Reproduce exactly the lines below, from the first through the one containing "col=scene.collection", and nothing more.

——————

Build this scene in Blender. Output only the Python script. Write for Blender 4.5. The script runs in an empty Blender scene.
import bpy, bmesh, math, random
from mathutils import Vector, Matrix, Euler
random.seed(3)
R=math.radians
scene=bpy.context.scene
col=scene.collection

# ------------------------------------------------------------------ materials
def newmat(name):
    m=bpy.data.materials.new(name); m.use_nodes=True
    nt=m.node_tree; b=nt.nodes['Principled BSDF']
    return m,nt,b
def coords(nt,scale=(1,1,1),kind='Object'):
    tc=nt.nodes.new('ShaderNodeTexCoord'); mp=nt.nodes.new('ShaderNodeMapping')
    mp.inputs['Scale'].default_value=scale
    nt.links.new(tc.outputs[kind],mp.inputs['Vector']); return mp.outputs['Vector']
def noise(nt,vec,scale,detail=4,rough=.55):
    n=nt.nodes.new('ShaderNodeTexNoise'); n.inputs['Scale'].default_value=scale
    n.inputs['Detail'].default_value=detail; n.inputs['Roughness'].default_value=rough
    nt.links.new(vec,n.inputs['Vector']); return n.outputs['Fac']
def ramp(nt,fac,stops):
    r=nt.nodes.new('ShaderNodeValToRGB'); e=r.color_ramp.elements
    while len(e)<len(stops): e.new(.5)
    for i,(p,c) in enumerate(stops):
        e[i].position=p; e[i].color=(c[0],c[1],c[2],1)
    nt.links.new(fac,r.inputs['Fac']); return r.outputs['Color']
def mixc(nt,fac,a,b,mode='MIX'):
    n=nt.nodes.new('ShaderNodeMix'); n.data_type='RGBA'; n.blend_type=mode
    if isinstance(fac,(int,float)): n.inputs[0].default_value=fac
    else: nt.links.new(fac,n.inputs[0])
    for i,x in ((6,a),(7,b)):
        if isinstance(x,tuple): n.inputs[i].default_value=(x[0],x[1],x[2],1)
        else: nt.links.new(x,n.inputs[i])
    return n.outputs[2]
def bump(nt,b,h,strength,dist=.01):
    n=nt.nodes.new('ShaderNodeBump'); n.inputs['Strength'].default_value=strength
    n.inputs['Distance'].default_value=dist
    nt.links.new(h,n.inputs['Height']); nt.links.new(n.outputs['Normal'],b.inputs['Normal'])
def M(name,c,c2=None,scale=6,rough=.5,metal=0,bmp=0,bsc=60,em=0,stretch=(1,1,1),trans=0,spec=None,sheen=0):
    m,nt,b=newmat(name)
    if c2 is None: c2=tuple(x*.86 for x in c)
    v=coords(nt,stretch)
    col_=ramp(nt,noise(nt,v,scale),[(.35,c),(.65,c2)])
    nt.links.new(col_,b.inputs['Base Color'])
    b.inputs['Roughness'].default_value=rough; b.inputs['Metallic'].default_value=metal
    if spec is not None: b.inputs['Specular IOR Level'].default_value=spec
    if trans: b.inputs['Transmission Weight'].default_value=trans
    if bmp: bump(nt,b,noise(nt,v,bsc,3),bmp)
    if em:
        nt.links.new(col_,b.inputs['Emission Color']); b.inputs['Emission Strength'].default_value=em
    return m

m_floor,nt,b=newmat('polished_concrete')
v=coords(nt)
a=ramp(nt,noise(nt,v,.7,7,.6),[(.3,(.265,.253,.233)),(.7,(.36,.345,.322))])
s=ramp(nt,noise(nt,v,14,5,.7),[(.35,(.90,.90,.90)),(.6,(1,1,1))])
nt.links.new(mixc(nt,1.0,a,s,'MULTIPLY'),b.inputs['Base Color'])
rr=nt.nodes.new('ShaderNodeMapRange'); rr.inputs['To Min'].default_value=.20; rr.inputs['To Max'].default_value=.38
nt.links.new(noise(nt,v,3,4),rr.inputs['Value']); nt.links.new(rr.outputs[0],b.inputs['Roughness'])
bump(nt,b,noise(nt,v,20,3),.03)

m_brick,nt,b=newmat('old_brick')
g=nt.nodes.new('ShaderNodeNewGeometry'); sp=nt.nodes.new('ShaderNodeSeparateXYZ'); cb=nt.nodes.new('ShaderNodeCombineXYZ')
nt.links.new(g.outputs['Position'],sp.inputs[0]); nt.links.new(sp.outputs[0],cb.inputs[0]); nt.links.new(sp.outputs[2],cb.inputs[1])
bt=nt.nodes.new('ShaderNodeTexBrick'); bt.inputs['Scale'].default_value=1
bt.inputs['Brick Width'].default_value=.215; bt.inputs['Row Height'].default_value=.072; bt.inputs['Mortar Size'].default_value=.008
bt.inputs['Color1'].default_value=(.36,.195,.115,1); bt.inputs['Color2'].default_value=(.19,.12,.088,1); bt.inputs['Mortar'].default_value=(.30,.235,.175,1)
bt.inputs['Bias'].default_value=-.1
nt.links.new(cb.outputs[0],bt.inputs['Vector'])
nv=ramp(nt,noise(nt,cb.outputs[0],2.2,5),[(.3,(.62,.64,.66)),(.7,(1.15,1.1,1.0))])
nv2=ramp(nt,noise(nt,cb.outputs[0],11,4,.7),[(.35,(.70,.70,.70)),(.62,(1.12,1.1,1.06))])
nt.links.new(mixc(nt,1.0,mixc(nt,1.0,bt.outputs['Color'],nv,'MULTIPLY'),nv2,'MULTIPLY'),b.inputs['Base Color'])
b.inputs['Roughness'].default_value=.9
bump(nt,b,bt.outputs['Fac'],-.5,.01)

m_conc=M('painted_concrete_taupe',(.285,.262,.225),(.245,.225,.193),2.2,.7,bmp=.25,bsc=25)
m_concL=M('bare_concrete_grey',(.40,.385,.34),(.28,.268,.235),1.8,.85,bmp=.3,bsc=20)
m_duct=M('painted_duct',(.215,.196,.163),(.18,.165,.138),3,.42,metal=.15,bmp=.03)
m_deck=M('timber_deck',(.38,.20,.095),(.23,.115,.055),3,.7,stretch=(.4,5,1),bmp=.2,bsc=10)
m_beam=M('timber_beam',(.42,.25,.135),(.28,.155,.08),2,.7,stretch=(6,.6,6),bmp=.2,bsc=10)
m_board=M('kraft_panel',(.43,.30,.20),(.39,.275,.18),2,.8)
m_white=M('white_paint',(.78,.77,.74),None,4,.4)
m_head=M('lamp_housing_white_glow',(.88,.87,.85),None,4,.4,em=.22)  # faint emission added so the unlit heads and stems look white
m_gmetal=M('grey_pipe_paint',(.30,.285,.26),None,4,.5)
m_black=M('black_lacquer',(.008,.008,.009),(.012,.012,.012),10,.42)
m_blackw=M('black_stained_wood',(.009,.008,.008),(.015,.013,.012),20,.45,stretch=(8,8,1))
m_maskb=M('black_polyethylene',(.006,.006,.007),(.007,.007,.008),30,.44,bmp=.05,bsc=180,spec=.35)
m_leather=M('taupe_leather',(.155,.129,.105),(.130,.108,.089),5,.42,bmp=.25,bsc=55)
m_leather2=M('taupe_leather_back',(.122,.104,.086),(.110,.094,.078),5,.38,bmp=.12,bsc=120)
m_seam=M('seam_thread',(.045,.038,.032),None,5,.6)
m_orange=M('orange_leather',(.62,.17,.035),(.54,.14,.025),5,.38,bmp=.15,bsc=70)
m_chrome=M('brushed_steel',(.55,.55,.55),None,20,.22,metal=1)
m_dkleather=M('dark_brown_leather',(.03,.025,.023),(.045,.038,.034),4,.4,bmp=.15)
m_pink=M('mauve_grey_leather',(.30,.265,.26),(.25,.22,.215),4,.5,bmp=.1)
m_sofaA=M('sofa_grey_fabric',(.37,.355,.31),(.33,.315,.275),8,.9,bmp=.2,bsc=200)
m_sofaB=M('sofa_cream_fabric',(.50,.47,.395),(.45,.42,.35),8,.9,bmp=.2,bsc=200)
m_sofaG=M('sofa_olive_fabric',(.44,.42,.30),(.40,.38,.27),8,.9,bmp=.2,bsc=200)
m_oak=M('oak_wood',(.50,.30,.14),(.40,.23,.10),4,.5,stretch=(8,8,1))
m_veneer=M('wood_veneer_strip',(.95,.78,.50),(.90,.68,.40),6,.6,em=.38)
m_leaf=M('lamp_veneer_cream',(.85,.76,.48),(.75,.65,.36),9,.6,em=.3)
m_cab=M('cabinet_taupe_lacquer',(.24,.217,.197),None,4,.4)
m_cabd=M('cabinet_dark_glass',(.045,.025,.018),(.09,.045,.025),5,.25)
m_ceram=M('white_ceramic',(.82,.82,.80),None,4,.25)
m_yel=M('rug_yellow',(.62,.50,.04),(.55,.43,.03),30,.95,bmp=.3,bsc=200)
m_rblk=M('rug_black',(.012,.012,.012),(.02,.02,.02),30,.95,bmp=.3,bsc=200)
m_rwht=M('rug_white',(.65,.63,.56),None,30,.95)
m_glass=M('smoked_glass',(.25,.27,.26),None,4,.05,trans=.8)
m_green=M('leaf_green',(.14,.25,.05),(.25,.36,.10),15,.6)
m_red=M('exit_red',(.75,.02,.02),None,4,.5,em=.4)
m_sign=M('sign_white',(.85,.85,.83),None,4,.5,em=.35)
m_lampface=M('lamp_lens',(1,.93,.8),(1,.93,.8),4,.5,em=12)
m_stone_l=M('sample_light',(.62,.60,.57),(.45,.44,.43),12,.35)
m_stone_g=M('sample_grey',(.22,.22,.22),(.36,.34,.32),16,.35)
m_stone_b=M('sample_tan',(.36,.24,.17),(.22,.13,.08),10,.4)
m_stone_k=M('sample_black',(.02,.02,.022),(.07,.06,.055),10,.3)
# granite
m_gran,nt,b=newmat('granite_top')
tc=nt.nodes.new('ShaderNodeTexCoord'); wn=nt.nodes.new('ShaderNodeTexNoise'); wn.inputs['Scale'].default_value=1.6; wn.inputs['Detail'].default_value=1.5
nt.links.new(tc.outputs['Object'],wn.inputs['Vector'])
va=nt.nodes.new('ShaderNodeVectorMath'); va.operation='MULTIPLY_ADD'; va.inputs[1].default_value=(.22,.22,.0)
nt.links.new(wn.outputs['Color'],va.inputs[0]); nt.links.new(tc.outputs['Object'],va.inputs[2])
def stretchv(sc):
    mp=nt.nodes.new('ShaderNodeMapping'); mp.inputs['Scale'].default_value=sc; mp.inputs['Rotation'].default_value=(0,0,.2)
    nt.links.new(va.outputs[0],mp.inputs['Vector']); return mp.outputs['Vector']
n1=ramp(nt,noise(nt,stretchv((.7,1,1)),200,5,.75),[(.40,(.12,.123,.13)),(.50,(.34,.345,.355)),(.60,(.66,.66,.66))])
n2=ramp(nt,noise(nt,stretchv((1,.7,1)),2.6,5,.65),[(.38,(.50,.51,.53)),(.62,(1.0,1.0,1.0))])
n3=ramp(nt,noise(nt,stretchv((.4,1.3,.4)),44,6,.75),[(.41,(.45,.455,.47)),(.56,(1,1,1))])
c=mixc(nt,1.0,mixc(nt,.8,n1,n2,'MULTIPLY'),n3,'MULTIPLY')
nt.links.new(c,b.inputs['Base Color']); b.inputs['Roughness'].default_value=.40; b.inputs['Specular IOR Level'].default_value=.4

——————

__Answer to the task__
Build this scene in Blender. Output only the Python script. Write for Blender 4.5. The script runs in an empty Blender scene.
import bpy, bmesh, math, random
from mathutils import Vector, Matrix, Euler
random.seed(3)
R=math.radians
scene=bpy.context.scene
col=scene.collection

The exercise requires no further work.